• _GIVEN EXERCISE_
The lines from the top of the material below through the line containing "def rdir(n): return" are to be printed exactly, with pictures omitted.

• _DATA SHOWN_
————

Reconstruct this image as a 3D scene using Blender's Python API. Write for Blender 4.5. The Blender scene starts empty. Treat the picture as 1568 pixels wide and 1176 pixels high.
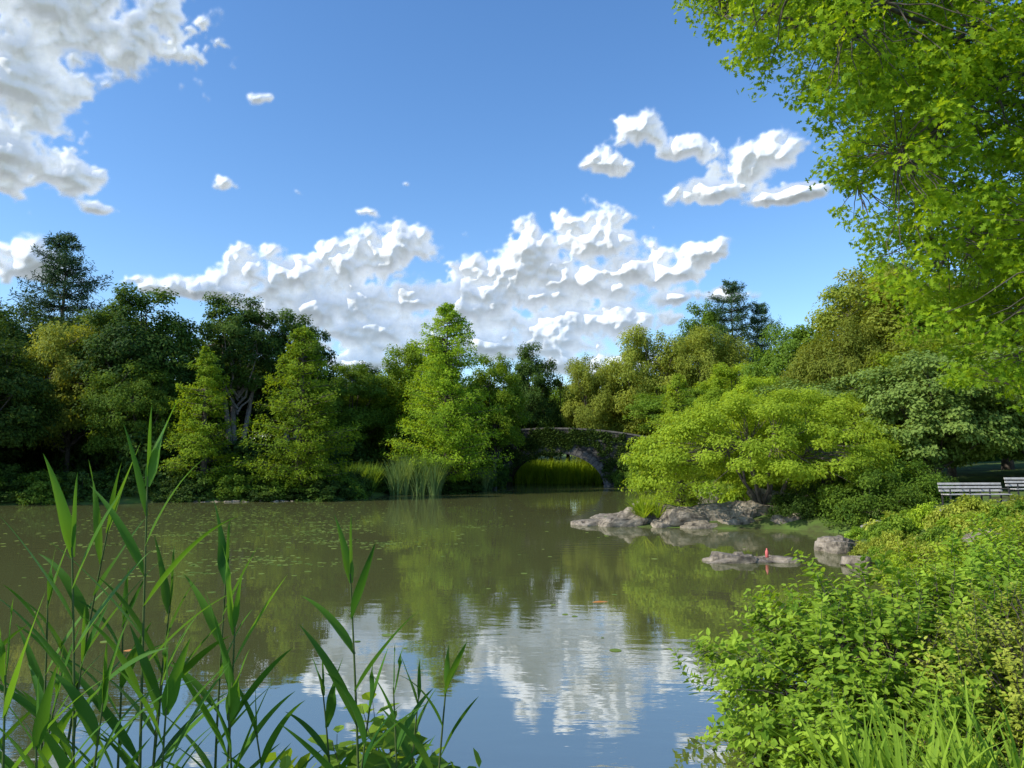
import bpy, bmesh, math, random
import numpy as np
from mathutils import Vector, noise, Matrix
rng=np.random.default_rng(11); random.seed(5)
S=bpy.context.scene
COL=S.collection
def link(o): COL.objects.link(o); return o
def nrm(a): return a/np.maximum(np.linalg.norm(a,axis=-1,keepdims=True),1e-9)
def rdir(n): return nrm(rng.normal(size=(n,3)))

# ------------------------------------------------------------------ materials
def newmat(name):
    m=bpy.data.materials.new(name); m.use_nodes=True; m.node_tree.nodes.clear(); return m,m.node_tree.nodes,m.node_tree.links
def leafmat(name,c1,c2,tr=0.35,tcol=1.5,rough=.6,hvar=.2):
    m,N,K=newmat(name)
    out=N.new('ShaderNodeOutputMaterial'); at=N.new('ShaderNodeAttribute'); at.attribute_name='tint'
    sp=N.new('ShaderNodeSeparateColor'); K.new(at.outputs['Color'],sp.inputs[0])
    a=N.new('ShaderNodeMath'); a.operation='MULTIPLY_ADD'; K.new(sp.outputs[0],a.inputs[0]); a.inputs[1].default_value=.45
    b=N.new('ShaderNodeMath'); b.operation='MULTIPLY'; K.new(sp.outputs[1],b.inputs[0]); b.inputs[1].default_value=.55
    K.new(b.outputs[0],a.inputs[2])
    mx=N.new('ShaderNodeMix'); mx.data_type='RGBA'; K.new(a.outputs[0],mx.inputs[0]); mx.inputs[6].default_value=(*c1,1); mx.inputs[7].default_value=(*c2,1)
    oi=N.new('ShaderNodeObjectInfo'); mr=N.new('ShaderNodeMapRange'); mr.inputs[3].default_value=1-hvar; mr.inputs[4].default_value=1+hvar
    K.new(oi.outputs['Random'],mr.inputs[0])
    vm=N.new('ShaderNodeVectorMath'); vm.operation='SCALE'; K.new(mx.outputs[2],vm.inputs[0]); K.new(mr.outputs[0],vm.inputs['Scale'])
    p=N.new('ShaderNodeBsdfPrincipled'); K.new(vm.outputs[0],p.inputs['Base Color']); p.inputs['Roughness'].default_value=rough; p.inputs['Specular IOR Level'].default_value=.12
    t=N.new('ShaderNodeBsdfTranslucent'); v2=N.new('ShaderNodeVectorMath'); v2.operation='MULTIPLY'; K.new(vm.outputs[0],v2.inputs[0]); v2.inputs[1].default_value=(tcol*1.2,tcol,tcol*.4)
    K.new(v2.outputs[0],t.inputs[0])
    ms=N.new('ShaderNodeMixShader'); ms.inputs[0].default_value=tr; K.new(p.outputs[0],ms.inputs[1]); K.new(t.outputs[0],ms.inputs[2]); K.new(ms.outputs[0],out.inputs[0])
    return m
def noisemat(name,c1,c2,scale=3,rough=.85,bump=.3,c3=None,detail=6,vor=0,spec=.3,bdist=.05):
    m,N,K=newmat(name)
    out=N.new('ShaderNodeOutputMaterial'); tc=N.new('ShaderNodeTexCoord'); n=N.new('ShaderNodeTexNoise'); n.inputs['Scale'].default_value=scale; n.inputs['Detail'].default_value=detail
    n.inputs['Roughness'].default_value=.65
    K.new(tc.outputs['Object'],n.inputs['Vector'])
    cr=N.new('ShaderNodeValToRGB'); K.new(n.outputs[0],cr.inputs[0]); e=cr.color_ramp.elements
    e[0].position=.33; e[0].color=(*c1,1); e[1].position=.67; e[1].color=(*c2,1)
    if c3: x=cr.color_ramp.elements.new(.5); x.color=(*c3,1)
    p=N.new('ShaderNodeBsdfPrincipled'); p.inputs['Roughness'].default_value=rough; p.inputs['Specular IOR Level'].default_value=spec
    col=cr.outputs[0]; hgt=n.outputs[0]
    if vor:
        v=N.new('ShaderNodeTexVoronoi'); v.feature='DISTANCE_TO_EDGE'; v.inputs['Scale'].default_value=vor; 
        mp=N.new('ShaderNodeMapping'); mp.inputs['Scale'].default_value=(1,1,1.9); K.new(tc.outputs['Object'],mp.inputs[0]); K.new(mp.outputs[0],v.inputs['Vector'])
        v2=N.new('ShaderNodeTexVoronoi'); v2.inputs['Scale'].default_value=vor; K.new(mp.outputs[0],v2.inputs['Vector'])
        mr=N.new('ShaderNodeMapRange'); mr.inputs[2].default_value=.09; K.new(v.outputs[0],mr.inputs[0]); mr.inputs[3].default_value=.3; mr.inputs[4].default_value=1
        sv=N.new('ShaderNodeSeparateColor'); K.new(v2.outputs['Color'],sv.inputs[0])
        m2=N.new('ShaderNodeMath'); m2.operation='MULTIPLY_ADD'; K.new(sv.outputs[0],m2.inputs[0]); m2.inputs[1].default_value=.7; m2.inputs[2].default_value=.6
        m3=N.new('ShaderNodeMath'); m3.operation='MULTIPLY'; K.new(m2.outputs[0],m3.inputs[0]); K.new(mr.outputs[0],m3.inputs[1])
        sc=N.new('ShaderNodeVectorMath'); sc.operation='SCALE'; K.new(col,sc.inputs[0]); K.new(m3.outputs[0],sc.inputs['Scale']); col=sc.outputs[0]
        hgt=mr.outputs[0]
    K.new(col,p.inputs['Base Color'])
    b=N.new('ShaderNodeBump'); b.inputs['Strength'].default_value=bump; b.inputs['Distance'].default_value=bdist; K.new(hgt,b.inputs['Height']); K.new(b.outputs[0],p.inputs['Normal'])
    K.new(p.outputs[0],out.inputs[0]); return m

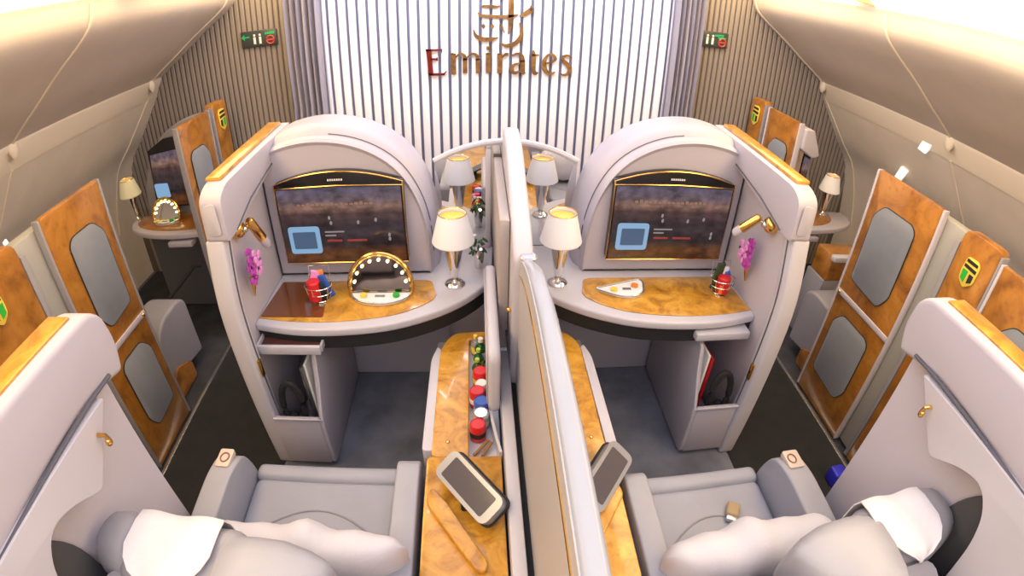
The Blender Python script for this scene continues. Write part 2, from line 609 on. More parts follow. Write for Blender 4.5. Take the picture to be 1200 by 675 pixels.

————

• _RESULT OF THE TASK_
Reconstruct this image as a 3D scene using Blender's Python API. Write for Blender 4.5. The Blender scene starts empty. Treat the picture as 1568 pixels wide and 1176 pixels high.
import bpy, bmesh, math, random
import numpy as np
from mathutils import Vector, noise, Matrix
rng=np.random.default_rng(11); random.seed(5)
S=bpy.context.scene
COL=S.collection
def link(o): COL.objects.link(o); return o
def nrm(a): return a/np.maximum(np.linalg.norm(a,axis=-1,keepdims=True),1e-9)
def rdir(n): return nrm(rng.normal(size=(n,3)))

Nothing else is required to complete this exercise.